Il existe ainsi une discordance inexpliquée, non imputable au notaire, entre l'état hypothécaire levé par ce dernier en 2017 et celui demandé par la demanderesse en 2018 faisant apparaître l'hypothèque conservatoire.
Dès lors, dans ces circonstances et à défaut de caractérisation d'une faute du notaire, la demande indemnitaire de la société Sanna sera rejetée.
Sur les demandes accessoires
La société Sanna, partie perdante, sera condamnée aux dépens, conformément aux dispositions de l'article 696 du code de procédure civile, qui seront recouvrés selon les modalités prévues à l'article 699 du même code.
Il convient en outre d'allouer aux défenderesses une indemnité au titre des dispositions de l'article 700 du même code d'un montant total de 3 000 €.

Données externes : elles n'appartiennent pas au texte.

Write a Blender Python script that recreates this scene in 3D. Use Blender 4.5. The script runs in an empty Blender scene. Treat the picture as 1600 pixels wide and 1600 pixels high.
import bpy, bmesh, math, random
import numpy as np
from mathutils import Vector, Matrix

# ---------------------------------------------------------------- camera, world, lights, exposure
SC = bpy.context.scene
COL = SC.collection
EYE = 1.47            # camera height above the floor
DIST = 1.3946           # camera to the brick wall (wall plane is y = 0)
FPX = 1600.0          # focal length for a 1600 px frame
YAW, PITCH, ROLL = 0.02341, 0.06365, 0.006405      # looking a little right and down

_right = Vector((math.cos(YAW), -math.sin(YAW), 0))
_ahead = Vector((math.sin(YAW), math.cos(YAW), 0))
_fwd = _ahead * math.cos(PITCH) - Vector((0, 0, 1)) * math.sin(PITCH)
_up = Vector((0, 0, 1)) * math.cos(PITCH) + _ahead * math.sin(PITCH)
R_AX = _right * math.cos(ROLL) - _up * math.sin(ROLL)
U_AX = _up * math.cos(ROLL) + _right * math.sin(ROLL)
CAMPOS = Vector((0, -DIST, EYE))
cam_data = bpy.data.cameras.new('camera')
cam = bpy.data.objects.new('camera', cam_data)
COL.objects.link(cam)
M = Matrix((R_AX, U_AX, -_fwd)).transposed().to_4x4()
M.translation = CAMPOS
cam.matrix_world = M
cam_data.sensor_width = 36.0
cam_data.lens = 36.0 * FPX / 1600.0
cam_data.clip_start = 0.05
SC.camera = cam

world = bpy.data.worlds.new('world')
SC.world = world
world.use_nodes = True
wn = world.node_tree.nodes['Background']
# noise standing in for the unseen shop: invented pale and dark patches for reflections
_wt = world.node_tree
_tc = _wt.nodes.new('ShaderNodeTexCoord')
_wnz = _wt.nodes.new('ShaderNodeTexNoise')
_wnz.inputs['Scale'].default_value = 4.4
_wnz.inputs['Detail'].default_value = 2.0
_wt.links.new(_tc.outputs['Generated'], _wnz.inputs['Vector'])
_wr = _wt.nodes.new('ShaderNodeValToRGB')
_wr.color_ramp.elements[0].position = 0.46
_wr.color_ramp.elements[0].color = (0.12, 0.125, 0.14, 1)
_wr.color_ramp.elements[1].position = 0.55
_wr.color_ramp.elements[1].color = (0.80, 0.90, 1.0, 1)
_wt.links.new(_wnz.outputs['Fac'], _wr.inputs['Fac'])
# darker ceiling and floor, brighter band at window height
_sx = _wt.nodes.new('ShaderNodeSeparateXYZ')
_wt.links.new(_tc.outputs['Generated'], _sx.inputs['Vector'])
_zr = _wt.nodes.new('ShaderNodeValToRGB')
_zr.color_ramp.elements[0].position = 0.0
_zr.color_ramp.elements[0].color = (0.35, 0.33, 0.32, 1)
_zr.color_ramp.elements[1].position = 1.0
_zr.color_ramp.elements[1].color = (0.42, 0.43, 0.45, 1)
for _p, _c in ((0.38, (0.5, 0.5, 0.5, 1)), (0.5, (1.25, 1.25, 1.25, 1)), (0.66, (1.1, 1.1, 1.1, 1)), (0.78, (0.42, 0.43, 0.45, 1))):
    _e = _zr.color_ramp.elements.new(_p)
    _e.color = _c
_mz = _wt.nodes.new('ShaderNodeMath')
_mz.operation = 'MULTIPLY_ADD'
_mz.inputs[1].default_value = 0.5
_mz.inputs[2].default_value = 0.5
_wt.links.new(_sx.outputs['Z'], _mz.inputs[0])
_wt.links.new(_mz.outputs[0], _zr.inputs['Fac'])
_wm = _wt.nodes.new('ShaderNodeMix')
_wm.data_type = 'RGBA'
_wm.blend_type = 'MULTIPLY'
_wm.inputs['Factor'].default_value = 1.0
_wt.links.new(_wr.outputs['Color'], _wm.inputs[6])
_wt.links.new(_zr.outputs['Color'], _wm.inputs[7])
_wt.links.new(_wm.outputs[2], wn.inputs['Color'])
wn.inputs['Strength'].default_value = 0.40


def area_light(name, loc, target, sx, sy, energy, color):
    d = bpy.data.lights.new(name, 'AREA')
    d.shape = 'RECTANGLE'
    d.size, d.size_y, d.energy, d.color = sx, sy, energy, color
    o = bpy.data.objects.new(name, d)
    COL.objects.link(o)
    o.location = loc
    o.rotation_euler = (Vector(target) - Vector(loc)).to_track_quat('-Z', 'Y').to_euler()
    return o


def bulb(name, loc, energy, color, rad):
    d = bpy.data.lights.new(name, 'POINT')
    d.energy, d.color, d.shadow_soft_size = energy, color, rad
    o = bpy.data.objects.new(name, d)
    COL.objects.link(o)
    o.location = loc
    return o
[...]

L'exécution provisoire de la présente décision est de droit, conformément à l'article 514 du code de procédure civile.
PAR CES MOTIFS,
Le tribunal, statuant publiquement, par mise à disposition au greffe, par jugement contradictoire et rendu en premier ressort,
Déboute la société Sanna de ses demandes ;
Condamne la société Sanna aux dépens qui seront recouvrés selon les modalités prévues à l'article 699 du code de procédure civile ;
Condamne la société Sanna à payer à Maître [C] [E] et la société MMA Iard la somme totale de 3 000 € sur le fondement de l'article 700 du code de procédure civile ;
Rappelle que la présente décision est exécutoire de droit à titre provisoire ;
Déboute les parties du surplus de leurs demandes.
Fait et jugé à Paris le 26 Juin 2024.